- Direction
Reproduce all of the data word for word.

- Source excerpt
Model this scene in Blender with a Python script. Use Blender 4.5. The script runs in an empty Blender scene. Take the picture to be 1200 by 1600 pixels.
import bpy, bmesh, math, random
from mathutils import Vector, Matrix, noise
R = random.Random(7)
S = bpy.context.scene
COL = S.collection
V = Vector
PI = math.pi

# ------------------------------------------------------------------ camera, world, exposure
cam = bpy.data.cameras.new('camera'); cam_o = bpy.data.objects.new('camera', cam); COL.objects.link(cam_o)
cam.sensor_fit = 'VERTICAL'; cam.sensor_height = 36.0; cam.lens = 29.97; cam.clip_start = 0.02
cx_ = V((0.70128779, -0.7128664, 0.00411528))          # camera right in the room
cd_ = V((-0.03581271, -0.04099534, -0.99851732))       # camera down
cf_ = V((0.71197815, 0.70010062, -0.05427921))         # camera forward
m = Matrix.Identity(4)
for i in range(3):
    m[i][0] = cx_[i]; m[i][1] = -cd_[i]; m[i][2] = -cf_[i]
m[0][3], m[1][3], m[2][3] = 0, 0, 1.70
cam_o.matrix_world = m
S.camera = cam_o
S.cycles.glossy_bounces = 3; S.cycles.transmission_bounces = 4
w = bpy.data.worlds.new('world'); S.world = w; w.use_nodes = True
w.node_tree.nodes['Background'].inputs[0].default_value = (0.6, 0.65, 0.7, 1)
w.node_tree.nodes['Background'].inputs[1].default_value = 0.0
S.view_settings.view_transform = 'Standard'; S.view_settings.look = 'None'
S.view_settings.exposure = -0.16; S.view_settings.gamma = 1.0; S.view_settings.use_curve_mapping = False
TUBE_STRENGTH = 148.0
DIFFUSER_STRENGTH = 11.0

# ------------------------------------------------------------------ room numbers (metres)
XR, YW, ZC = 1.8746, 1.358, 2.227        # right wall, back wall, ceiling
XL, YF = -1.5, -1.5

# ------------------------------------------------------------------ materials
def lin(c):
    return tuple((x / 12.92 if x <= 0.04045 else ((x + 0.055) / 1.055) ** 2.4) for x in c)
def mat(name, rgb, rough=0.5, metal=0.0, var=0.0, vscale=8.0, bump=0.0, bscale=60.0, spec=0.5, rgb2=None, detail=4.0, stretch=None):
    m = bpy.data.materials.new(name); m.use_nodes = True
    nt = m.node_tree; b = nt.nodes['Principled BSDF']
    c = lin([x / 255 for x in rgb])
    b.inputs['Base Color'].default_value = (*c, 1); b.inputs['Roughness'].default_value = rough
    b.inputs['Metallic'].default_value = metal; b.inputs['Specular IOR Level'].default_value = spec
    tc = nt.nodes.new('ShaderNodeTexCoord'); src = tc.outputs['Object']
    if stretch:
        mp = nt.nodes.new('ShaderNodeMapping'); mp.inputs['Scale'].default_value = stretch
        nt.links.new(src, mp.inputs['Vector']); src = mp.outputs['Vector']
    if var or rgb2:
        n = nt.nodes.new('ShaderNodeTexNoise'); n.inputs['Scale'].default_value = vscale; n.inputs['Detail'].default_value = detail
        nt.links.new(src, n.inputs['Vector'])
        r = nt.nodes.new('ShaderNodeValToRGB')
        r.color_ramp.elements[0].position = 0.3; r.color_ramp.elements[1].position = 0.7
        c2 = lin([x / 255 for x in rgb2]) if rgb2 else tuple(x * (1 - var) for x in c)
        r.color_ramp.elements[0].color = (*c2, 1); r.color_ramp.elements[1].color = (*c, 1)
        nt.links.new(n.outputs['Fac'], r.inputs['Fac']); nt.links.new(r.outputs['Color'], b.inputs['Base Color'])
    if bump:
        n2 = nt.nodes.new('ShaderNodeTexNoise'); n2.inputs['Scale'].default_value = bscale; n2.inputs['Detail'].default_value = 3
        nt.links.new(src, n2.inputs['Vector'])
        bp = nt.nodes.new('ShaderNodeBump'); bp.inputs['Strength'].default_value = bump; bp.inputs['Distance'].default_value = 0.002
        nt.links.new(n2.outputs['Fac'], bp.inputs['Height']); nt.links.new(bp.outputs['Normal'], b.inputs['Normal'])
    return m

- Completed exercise
Model this scene in Blender with a Python script. Use Blender 4.5. The script runs in an empty Blender scene. Take the picture to be 1200 by 1600 pixels.
import bpy, bmesh, math, random
from mathutils import Vector, Matrix, noise
R = random.Random(7)
S = bpy.context.scene
COL = S.collection
V = Vector
PI = math.pi

# ------------------------------------------------------------------ camera, world, exposure
cam = bpy.data.cameras.new('camera'); cam_o = bpy.data.objects.new('camera', cam); COL.objects.link(cam_o)
cam.sensor_fit = 'VERTICAL'; cam.sensor_height = 36.0; cam.lens = 29.97; cam.clip_start = 0.02
cx_ = V((0.70128779, -0.7128664, 0.00411528))          # camera right in the room
cd_ = V((-0.03581271, -0.04099534, -0.99851732))       # camera down
cf_ = V((0.71197815, 0.70010062, -0.05427921))         # camera forward
m = Matrix.Identity(4)
for i in range(3):
    m[i][0] = cx_[i]; m[i][1] = -cd_[i]; m[i][2] = -cf_[i]
m[0][3], m[1][3], m[2][3] = 0, 0, 1.70
cam_o.matrix_world = m
S.camera = cam_o
S.cycles.glossy_bounces = 3; S.cycles.transmission_bounces = 4
w = bpy.data.worlds.new('world'); S.world = w; w.use_nodes = True
w.node_tree.nodes['Background'].inputs[0].default_value = (0.6, 0.65, 0.7, 1)
w.node_tree.nodes['Background'].inputs[1].default_value = 0.0
S.view_settings.view_transform = 'Standard'; S.view_settings.look = 'None'
S.view_settings.exposure = -0.16; S.view_settings.gamma = 1.0; S.view_settings.use_curve_mapping = False
TUBE_STRENGTH = 148.0
DIFFUSER_STRENGTH = 11.0

# ------------------------------------------------------------------ room numbers (metres)
XR, YW, ZC = 1.8746, 1.358, 2.227        # right wall, back wall, ceiling
XL, YF = -1.5, -1.5

# ------------------------------------------------------------------ materials
def lin(c):
    return tuple((x / 12.92 if x <= 0.04045 else ((x + 0.055) / 1.055) ** 2.4) for x in c)
def mat(name, rgb, rough=0.5, metal=0.0, var=0.0, vscale=8.0, bump=0.0, bscale=60.0, spec=0.5, rgb2=None, detail=4.0, stretch=None):
    m = bpy.data.materials.new(name); m.use_nodes = True
    nt = m.node_tree; b = nt.nodes['Principled BSDF']
    c = lin([x / 255 for x in rgb])
    b.inputs['Base Color'].default_value = (*c, 1); b.inputs['Roughness'].default_value = rough
    b.inputs['Metallic'].default_value = metal; b.inputs['Specular IOR Level'].default_value = spec
    tc = nt.nodes.new('ShaderNodeTexCoord'); src = tc.outputs['Object']
    if stretch:
        mp = nt.nodes.new('ShaderNodeMapping'); mp.inputs['Scale'].default_value = stretch
        nt.links.new(src, mp.inputs['Vector']); src = mp.outputs['Vector']
    if var or rgb2:
        n = nt.nodes.new('ShaderNodeTexNoise'); n.inputs['Scale'].default_value = vscale; n.inputs['Detail'].default_value = detail
        nt.links.new(src, n.inputs['Vector'])
        r = nt.nodes.new('ShaderNodeValToRGB')
        r.color_ramp.elements[0].position = 0.3; r.color_ramp.elements[1].position = 0.7
        c2 = lin([x / 255 for x in rgb2]) if rgb2 else tuple(x * (1 - var) for x in c)
        r.color_ramp.elements[0].color = (*c2, 1); r.color_ramp.elements[1].color = (*c, 1)
        nt.links.new(n.outputs['Fac'], r.inputs['Fac']); nt.links.new(r.outputs['Color'], b.inputs['Base Color'])
    if bump:
        n2 = nt.nodes.new('ShaderNodeTexNoise'); n2.inputs['Scale'].default_value = bscale; n2.inputs['Detail'].default_value = 3
        nt.links.new(src, n2.inputs['Vector'])
        bp = nt.nodes.new('ShaderNodeBump'); bp.inputs['Strength'].default_value = bump; bp.inputs['Distance'].default_value = 0.002
        nt.links.new(n2.outputs['Fac'], bp.inputs['Height']); nt.links.new(bp.outputs['Normal'], b.inputs['Normal'])
    return m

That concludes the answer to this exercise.